- _WRITTEN TASK_
Keep only the lines from the top of the listing through the one with "tone += np.where(bel, -.15, 0)", and reproduce them unaltered.

----------

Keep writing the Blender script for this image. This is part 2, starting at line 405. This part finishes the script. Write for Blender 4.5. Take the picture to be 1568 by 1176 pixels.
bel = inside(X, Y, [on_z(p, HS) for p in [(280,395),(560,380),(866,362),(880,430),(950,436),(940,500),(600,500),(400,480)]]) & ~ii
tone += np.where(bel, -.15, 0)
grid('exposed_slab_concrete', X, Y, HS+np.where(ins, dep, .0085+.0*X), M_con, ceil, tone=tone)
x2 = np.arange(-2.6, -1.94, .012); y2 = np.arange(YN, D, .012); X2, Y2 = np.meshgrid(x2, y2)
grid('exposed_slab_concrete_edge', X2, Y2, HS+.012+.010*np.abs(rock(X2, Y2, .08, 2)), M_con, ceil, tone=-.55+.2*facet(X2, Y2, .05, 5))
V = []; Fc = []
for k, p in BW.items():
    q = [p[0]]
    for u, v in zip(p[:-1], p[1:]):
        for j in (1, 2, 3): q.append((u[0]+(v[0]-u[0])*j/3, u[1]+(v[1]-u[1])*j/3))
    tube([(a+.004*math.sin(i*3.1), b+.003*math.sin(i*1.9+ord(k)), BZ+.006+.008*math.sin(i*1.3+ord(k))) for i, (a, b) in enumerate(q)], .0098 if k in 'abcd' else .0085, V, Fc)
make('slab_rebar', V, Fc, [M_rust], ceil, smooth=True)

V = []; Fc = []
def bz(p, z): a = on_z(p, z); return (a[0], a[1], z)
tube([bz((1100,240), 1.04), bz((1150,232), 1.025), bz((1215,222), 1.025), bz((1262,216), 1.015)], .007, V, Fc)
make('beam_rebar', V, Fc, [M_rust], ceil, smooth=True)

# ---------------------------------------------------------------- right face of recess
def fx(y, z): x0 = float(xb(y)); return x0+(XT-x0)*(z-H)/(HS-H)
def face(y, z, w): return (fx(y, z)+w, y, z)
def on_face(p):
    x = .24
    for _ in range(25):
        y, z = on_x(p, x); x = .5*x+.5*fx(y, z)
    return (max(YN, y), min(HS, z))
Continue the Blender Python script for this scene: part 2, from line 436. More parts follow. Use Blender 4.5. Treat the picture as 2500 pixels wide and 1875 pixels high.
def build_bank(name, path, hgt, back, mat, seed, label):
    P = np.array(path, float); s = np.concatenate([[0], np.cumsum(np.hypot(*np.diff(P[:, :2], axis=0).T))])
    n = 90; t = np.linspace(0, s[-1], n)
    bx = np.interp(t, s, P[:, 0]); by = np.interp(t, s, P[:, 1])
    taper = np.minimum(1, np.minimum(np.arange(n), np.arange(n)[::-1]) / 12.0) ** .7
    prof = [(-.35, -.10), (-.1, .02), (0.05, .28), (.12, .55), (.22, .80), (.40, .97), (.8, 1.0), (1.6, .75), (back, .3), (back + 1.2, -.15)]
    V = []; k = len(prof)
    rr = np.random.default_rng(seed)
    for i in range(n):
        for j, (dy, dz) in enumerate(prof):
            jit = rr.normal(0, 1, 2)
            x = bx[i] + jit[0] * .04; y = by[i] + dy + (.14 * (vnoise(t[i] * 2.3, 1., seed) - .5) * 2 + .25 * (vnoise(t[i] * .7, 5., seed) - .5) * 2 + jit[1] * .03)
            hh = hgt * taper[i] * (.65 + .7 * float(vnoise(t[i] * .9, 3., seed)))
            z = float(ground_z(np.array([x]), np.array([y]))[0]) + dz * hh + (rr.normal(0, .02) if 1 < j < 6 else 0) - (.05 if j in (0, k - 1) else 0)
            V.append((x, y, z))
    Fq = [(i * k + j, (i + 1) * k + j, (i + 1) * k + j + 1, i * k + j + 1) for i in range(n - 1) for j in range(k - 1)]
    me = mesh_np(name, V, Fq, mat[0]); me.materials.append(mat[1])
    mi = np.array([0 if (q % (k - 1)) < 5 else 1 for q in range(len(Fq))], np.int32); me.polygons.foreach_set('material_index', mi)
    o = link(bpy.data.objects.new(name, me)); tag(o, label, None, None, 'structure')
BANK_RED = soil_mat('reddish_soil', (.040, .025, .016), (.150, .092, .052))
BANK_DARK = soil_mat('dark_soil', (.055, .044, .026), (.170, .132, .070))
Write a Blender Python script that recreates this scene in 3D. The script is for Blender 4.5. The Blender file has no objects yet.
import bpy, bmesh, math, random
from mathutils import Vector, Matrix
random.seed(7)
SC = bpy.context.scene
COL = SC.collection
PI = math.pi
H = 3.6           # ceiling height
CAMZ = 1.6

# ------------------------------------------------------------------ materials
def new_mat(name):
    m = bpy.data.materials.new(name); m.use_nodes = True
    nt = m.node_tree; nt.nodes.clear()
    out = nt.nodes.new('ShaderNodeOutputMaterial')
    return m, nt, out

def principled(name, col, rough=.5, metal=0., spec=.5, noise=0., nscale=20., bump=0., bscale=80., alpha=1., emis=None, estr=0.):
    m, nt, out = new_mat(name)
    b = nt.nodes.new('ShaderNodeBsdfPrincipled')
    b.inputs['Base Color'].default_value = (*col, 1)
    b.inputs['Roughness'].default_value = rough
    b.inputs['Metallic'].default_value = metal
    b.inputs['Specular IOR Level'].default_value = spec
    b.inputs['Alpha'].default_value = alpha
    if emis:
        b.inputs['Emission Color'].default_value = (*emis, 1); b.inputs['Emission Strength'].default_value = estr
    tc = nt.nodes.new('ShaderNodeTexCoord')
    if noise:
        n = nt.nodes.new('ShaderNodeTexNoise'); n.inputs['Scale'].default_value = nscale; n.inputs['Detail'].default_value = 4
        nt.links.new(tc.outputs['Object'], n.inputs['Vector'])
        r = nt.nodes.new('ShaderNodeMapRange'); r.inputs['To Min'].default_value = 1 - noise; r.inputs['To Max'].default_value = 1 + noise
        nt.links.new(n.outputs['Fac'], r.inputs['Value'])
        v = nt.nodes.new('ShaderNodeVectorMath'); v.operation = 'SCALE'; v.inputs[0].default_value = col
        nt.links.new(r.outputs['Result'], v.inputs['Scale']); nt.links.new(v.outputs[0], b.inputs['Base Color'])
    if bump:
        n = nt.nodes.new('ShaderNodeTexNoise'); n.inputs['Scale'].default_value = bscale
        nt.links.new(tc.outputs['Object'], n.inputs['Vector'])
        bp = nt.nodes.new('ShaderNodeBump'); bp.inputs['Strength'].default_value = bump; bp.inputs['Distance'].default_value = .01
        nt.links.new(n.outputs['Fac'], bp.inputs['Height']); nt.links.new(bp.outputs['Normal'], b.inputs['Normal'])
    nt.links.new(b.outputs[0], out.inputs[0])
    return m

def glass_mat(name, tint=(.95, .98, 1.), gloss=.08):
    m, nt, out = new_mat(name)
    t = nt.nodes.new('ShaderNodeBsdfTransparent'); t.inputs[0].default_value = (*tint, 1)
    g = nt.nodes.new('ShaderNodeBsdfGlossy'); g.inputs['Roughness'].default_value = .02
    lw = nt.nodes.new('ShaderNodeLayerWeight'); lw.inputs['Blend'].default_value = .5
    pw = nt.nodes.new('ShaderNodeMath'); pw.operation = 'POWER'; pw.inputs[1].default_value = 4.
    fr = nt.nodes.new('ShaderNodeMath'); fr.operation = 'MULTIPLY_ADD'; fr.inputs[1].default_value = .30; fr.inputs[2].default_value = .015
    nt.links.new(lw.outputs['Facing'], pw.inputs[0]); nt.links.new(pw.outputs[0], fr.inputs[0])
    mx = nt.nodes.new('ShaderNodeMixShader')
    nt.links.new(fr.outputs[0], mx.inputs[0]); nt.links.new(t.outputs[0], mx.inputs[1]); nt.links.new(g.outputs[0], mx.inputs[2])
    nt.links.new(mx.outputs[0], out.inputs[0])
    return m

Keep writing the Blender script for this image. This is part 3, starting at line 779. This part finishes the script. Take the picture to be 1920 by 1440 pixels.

----------

- _EXERCISE RESULT_
Keep writing the Blender script for this image. This is part 2, starting at line 405. This part finishes the script. Write for Blender 4.5. Take the picture to be 1568 by 1176 pixels.
bel = inside(X, Y, [on_z(p, HS) for p in [(280,395),(560,380),(866,362),(880,430),(950,436),(940,500),(600,500),(400,480)]]) & ~ii
tone += np.where(bel, -.15, 0)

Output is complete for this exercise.